* **EXERCISE DIRECTIONS**
Work out how many lines hold the string "scene". The answer is a single number, nothing more.

━━━━━━━━━━━━━━━━━━━━━━━━━━━━━━

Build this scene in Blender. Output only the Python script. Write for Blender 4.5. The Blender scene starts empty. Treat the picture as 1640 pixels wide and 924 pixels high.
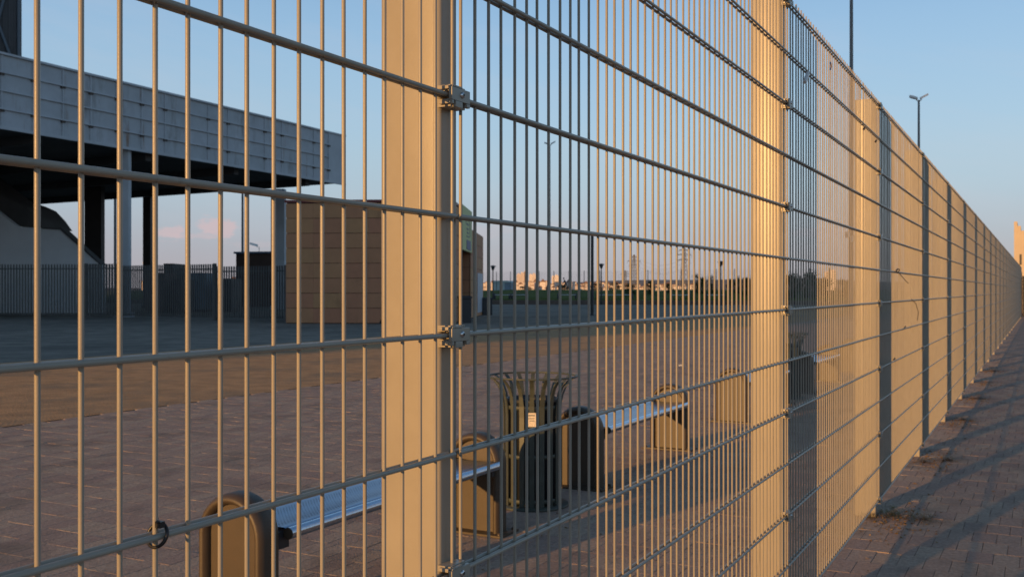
import bpy, math, random
from mathutils import Vector, Matrix
random.seed(7)
S = bpy.context.scene
C = S.collection
R = math.radians
# ---------------------------------------------------------------- camera
CAMH = 1.38
FPX, W0, HX, HY = 1608.0, 1640.0, 820.0, 465.0
cd = bpy.data.cameras.new('camera'); cam = bpy.data.objects.new('camera', cd); C.objects.link(cam)
cam.location = (0, 0, CAMH); cam.rotation_euler = (R(90), 0, 0)
cd.sensor_width = 36; cd.lens = 36 * FPX / W0; cd.clip_end = 12000; cd.clip_start = .05
cd.shift_y = (HY - 462) / W0
cd.dof.use_dof = True; cd.dof.focus_distance = 1.75; cd.dof.aperture_fstop = 15
S.camera = cam
# ---------------------------------------------------------------- light
PHI = R(27.8)                       # the fence runs this far to the right of the view
SUN_AZ = R(27.8 + 13.0); SUN_EL = R(7.0)
S.view_settings.view_transform = 'Standard'; S.view_settings.look = 'None'
S.view_settings.exposure = 0.0; S.view_settings.gamma = 1
ld = bpy.data.lights.new('sun', 'SUN'); ld.energy = 5.0; ld.angle = R(.53); ld.color = (1.0, .53, .175)
sun = bpy.data.objects.new('sun', ld); C.objects.link(sun)
tr = Vector((math.sin(SUN_AZ) * math.cos(SUN_EL), math.cos(SUN_AZ) * math.cos(SUN_EL), -math.sin(SUN_EL)))
sun.rotation_euler = tr.to_track_quat('-Z', 'Y').to_euler()
wd = bpy.data.worlds.new('World'); S.world = wd; wd.use_nodes = True
nt = wd.node_tree; N = nt.nodes; L = nt.links
bg = N['Background']; sky = N.new('ShaderNodeTexSky'); sky.sky_type = 'NISHITA'; sky.sun_disc = False
sky.sun_elevation = SUN_EL; sky.sun_rotation = SUN_AZ + math.pi
sky.air_density = .8; sky.dust_density = .5; sky.ozone_density = 1.6
SKY_STRENGTH = .1
bg.inputs[1].default_value = SKY_STRENGTH
tc = N.new('ShaderNodeTexCoord')
def wm(op, a, b=None, c=None):
    n = N.new('ShaderNodeMath'); n.operation = op
    for i, v in enumerate((a, b, c)):
        if v is None: continue
        if isinstance(v, (int, float)): n.inputs[i].default_value = v
        else: L.new(v, n.inputs[i])
    return n.outputs[0]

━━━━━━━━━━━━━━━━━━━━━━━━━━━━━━

* **RESPONSE**
2